This report is specifically for Postgres.
When you enter a text in the "create multi column filter" edit box, a filter query is automatically generated, like this:
"fieldname1" LIKE '%sometext%' OR
"fieldname2" LIKE '%sometext%' OR
"fieldname3" LIKE '%sometext%'
It neatly escapes field names the postgres-way. However, when a table contains a non-textual field (e.g. Integer), the above query is not valid.
Postgres reports:
ERROR: operator does not exist: integer ~~ unknown
LINE 1: ...tus" WHERE "fieldname1" LIKE '%some%' OR "fieldname2" LIKE '%SOM...
Solution1:
"fieldname1"::text LIKE '%sometext%' OR "fieldname2"::text LIKE '%sometext%' OR "fieldname3"::text LIKE '%sometext%'
Advantage: should be easy to implement.
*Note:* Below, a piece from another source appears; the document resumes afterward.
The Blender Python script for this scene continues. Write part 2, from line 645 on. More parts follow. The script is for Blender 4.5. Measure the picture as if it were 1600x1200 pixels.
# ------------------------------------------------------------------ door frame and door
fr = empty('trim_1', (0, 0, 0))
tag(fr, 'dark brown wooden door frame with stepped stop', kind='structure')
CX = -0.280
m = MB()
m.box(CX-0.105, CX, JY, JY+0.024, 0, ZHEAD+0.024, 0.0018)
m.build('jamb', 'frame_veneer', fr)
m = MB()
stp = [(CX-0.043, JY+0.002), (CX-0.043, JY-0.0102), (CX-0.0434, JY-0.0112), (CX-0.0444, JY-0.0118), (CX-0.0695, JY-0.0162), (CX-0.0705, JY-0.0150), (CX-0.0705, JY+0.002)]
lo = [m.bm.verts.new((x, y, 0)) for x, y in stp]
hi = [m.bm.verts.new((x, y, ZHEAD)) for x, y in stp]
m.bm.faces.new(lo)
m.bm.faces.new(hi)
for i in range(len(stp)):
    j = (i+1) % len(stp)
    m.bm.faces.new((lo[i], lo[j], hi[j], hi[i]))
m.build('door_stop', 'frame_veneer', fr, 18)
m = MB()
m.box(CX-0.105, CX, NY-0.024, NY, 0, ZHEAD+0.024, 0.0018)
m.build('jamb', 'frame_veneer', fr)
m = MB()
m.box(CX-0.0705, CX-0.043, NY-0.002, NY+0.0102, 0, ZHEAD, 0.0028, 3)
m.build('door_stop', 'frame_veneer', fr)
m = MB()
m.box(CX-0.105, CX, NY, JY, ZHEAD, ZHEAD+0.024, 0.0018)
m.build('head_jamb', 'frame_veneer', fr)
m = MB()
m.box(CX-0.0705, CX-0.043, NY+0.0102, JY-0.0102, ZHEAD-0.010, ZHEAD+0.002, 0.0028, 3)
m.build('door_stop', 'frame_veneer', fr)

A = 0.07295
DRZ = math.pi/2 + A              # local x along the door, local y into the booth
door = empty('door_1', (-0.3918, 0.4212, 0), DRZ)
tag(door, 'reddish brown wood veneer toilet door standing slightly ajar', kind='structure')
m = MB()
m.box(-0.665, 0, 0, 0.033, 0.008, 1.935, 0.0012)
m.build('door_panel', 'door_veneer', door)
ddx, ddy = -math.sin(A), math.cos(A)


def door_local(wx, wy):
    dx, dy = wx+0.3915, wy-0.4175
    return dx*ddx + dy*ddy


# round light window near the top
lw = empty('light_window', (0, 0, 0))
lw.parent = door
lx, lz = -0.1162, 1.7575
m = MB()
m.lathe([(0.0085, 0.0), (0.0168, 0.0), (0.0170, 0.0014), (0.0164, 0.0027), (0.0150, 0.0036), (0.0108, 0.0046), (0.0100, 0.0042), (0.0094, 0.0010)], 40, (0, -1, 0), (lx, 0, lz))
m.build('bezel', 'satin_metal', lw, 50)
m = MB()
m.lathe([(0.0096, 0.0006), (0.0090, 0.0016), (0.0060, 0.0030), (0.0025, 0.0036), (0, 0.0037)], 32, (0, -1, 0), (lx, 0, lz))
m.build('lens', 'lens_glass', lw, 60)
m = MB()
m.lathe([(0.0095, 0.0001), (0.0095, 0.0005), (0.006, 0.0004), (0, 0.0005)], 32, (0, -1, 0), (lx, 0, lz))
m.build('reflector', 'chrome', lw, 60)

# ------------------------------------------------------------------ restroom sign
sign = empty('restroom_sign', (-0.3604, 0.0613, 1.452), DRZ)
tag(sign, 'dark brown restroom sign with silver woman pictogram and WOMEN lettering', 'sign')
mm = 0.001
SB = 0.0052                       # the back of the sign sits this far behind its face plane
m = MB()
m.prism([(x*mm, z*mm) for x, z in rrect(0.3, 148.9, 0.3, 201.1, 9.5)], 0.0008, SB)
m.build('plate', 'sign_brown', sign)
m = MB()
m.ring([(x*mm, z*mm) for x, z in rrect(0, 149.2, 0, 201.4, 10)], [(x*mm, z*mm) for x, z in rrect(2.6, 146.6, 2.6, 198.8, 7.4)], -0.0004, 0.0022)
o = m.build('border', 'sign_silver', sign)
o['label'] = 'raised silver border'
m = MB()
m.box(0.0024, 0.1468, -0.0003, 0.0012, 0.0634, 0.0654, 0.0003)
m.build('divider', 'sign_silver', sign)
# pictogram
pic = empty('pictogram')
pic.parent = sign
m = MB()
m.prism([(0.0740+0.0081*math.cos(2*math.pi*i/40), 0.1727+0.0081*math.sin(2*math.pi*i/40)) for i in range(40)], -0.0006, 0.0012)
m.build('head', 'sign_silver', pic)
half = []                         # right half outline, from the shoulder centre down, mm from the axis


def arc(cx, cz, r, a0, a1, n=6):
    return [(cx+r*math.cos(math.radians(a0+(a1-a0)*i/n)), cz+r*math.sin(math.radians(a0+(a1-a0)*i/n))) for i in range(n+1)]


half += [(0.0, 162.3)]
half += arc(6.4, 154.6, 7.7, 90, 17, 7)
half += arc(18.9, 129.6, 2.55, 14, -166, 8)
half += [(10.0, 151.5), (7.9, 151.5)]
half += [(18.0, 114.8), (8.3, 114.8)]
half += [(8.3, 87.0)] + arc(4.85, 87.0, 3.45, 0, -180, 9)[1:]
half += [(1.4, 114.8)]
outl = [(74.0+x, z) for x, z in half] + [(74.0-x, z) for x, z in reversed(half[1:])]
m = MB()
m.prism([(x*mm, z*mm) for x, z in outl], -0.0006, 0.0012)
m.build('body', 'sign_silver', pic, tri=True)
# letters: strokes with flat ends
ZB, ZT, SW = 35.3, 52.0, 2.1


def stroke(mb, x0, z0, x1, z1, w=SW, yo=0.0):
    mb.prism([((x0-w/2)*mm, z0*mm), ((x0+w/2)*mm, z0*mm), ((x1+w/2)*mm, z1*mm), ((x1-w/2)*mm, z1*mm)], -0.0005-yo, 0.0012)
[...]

Disadvantage: probably extremely slow on large tables, because it'll do a conversion for all fields of all rows.
Solution 2:
If the generated query depends on the input, things could run faster. So, when a valid numeric value is given, this gets created:
"textfield1" LIKE '%sometext%' OR
"integerfield2" = 'sometext'::integer OR
"integerfield3" = 'sometext'::integer
When a text is entered, don't attempt to match non-text fields, so we'd get something like this:
"textfield1" LIKE '%sometext%'
It'll leave non-text fields out of the where-clause. There are not going to be matches anyway, so we don't have to bother doing conversions either.